Benchmarking of computational scattering models using underwater acoustic data from a corrugated wax slab

Measured time series for underwater acoustic scattering from a 30 cm x 30 cm x 5 cm wax slab with a two-dimensional corrugated (rippled) surface are compared with simulation results. The experimental geometry and directionality of the sensors allowed for ensonification of the rippled surface and the appearance of shadowing effects at low grazing angles. The acoustic source transmitted impulses at 200-800 kHz (wavelengths between 0.75-0.19 cm).
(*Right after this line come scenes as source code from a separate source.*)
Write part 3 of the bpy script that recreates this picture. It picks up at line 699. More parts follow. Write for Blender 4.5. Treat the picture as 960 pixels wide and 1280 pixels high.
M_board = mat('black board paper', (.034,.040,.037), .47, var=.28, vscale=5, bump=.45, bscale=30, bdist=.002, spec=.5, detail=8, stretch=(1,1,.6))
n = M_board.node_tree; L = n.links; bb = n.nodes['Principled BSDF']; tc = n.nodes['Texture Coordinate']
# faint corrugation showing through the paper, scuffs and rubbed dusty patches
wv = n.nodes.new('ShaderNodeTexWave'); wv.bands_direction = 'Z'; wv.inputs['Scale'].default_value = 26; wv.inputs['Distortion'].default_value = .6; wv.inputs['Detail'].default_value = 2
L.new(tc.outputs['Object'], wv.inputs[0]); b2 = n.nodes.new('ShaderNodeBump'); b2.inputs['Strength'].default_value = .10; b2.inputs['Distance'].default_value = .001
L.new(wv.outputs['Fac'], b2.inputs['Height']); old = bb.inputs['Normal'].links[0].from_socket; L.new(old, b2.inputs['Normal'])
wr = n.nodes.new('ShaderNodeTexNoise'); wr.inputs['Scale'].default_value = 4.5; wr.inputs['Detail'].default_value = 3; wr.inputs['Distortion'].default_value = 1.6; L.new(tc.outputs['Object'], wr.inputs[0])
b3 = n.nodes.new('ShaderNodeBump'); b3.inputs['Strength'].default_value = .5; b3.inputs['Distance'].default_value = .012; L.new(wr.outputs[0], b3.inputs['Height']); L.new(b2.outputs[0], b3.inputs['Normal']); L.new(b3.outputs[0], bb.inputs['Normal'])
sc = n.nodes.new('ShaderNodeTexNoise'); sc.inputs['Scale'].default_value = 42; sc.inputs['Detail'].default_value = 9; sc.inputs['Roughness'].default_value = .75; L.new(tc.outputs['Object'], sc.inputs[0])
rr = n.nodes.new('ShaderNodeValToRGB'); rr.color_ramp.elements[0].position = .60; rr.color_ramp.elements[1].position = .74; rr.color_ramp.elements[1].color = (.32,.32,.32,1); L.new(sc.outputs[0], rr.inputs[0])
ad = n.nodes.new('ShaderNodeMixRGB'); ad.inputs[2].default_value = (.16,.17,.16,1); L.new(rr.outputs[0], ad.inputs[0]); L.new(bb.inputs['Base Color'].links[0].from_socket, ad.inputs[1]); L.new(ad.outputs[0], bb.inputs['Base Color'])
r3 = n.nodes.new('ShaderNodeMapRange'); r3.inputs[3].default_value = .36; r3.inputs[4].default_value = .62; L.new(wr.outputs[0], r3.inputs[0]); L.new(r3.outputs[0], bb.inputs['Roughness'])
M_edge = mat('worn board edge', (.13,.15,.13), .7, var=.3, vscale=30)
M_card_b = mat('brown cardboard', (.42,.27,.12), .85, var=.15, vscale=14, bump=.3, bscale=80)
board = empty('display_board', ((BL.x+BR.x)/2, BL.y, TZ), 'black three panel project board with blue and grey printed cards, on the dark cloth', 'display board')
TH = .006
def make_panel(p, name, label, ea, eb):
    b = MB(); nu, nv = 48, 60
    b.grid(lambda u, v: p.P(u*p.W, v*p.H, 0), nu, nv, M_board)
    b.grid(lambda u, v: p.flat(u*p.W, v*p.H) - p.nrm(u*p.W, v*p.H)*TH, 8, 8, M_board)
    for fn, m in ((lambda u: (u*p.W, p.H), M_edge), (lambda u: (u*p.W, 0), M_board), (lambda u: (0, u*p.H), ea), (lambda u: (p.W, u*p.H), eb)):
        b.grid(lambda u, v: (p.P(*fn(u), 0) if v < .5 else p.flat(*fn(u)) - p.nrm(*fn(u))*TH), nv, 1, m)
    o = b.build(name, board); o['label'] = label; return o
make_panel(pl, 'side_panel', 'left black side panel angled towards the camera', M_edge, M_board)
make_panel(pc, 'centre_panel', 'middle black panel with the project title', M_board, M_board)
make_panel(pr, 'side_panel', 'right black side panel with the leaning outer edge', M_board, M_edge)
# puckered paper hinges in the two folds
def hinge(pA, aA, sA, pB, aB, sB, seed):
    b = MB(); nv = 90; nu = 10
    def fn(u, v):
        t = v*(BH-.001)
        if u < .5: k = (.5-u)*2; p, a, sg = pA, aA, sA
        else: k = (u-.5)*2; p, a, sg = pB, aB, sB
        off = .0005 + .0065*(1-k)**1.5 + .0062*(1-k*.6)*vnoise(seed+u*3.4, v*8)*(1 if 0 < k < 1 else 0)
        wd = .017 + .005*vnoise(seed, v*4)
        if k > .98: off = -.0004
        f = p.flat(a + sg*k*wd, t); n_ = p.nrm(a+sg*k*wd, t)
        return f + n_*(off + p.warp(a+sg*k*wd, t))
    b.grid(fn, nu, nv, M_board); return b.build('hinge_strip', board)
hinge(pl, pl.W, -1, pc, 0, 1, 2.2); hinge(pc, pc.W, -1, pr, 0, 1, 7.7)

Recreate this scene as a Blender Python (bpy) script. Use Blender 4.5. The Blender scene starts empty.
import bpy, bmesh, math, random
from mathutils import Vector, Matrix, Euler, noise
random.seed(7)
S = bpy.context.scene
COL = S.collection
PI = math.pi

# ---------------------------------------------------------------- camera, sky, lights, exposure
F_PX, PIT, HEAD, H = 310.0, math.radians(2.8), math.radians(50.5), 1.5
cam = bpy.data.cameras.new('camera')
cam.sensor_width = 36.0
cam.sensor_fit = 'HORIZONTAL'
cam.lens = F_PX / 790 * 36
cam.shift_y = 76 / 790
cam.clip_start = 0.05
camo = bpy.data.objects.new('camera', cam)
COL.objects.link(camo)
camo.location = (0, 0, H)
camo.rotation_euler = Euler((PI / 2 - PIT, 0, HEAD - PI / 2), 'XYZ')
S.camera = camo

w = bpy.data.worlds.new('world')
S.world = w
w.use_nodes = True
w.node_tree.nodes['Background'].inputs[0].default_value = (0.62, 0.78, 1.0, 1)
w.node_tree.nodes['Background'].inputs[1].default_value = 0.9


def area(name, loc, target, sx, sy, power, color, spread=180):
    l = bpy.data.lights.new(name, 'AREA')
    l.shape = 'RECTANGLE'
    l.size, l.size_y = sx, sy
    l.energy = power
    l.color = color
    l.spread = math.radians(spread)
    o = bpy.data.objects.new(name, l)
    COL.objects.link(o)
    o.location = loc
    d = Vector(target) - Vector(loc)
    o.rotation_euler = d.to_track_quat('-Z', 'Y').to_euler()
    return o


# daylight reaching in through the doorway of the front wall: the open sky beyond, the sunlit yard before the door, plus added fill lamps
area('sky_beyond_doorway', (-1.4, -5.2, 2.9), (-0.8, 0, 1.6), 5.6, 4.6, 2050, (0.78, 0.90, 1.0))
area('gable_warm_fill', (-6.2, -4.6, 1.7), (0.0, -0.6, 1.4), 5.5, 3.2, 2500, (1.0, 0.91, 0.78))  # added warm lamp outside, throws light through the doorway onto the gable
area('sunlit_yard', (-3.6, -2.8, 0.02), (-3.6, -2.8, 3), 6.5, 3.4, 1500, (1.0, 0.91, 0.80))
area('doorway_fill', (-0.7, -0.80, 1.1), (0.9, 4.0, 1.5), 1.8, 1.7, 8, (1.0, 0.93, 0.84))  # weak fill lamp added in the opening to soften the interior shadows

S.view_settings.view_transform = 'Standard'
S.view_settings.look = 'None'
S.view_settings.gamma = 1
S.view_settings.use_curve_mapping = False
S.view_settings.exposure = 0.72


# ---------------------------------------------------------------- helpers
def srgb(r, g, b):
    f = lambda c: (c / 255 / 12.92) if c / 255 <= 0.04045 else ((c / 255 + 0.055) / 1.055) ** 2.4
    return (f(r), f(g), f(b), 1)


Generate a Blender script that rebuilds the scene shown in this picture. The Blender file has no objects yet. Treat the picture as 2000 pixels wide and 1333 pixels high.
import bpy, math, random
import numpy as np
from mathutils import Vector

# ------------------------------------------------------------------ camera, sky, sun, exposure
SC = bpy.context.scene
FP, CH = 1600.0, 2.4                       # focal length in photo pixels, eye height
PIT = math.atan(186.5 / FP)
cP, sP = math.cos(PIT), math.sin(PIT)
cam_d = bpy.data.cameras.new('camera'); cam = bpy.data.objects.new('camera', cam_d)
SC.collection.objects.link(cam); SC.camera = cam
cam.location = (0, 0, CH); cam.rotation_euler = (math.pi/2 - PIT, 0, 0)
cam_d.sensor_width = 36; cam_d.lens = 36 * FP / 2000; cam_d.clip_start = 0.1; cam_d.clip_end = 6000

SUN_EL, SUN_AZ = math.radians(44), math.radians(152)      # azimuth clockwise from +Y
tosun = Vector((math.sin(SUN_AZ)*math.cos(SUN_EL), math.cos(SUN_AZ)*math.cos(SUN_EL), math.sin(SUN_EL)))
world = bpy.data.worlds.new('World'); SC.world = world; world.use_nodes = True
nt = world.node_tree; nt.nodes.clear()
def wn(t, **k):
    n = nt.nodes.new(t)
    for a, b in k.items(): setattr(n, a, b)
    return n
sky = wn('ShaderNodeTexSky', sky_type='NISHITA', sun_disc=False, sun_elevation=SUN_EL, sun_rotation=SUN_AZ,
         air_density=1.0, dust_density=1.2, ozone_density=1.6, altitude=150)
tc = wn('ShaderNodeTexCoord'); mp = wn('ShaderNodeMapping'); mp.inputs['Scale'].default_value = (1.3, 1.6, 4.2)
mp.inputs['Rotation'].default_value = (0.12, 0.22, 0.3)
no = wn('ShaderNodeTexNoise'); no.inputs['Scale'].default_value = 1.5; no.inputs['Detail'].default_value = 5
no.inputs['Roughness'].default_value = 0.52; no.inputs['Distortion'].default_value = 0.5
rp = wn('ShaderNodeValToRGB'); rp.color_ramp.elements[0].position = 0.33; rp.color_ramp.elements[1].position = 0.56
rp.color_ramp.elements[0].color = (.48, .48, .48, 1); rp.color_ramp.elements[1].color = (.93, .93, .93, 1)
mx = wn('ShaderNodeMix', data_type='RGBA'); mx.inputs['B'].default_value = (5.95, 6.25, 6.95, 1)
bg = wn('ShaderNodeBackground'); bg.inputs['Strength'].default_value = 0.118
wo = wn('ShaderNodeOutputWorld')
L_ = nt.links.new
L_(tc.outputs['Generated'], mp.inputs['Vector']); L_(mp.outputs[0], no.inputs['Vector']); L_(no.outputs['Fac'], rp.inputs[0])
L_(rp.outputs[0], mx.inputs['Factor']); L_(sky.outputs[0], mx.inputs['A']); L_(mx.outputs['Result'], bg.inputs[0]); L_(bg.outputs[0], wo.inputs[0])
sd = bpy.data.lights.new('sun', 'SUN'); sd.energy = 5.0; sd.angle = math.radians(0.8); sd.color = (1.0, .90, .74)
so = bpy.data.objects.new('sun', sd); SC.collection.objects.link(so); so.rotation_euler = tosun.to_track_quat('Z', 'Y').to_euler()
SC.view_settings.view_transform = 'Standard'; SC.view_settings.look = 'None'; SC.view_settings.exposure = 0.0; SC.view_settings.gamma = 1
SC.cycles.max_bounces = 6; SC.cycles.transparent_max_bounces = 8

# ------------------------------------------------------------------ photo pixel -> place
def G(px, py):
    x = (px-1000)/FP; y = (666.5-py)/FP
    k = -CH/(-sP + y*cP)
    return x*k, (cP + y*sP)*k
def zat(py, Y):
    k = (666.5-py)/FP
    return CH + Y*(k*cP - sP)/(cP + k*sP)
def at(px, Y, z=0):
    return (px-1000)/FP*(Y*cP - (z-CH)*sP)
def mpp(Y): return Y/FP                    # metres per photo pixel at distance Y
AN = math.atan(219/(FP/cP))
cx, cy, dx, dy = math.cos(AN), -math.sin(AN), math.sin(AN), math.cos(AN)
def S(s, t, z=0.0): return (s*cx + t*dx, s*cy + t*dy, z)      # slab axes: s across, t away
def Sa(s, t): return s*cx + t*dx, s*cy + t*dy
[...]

The height and spacing of the ripples were 0.3 cm and 3 cm, respectively, and the slab had negligible shear speed and a measured attenuation. We simulate the experiment with the following methods listed in increasing levels of physical accuracy and computational cost: Kirchhoff Approximation (KA), Second-order Small-Slope approximation (SSA2), the Wide-angle On-Surface Radiation Condition method (WOSRC), a Pseudo-differential Impedance Operator method (PIO), a 2-domain Integral Equation method (IE-2DOM), and an Elastodynamic Finite Integration Technique (EFIT). The range of techniques allowed us to examine effects such as reflections off the interior bottom or ends of the slab and the effectiveness of the asymptotic (KA/SSA2) and pseudo-differential (WOSRC/PIO) methods for cases that include shadowing. (Work sponsored by ONR and NURC.)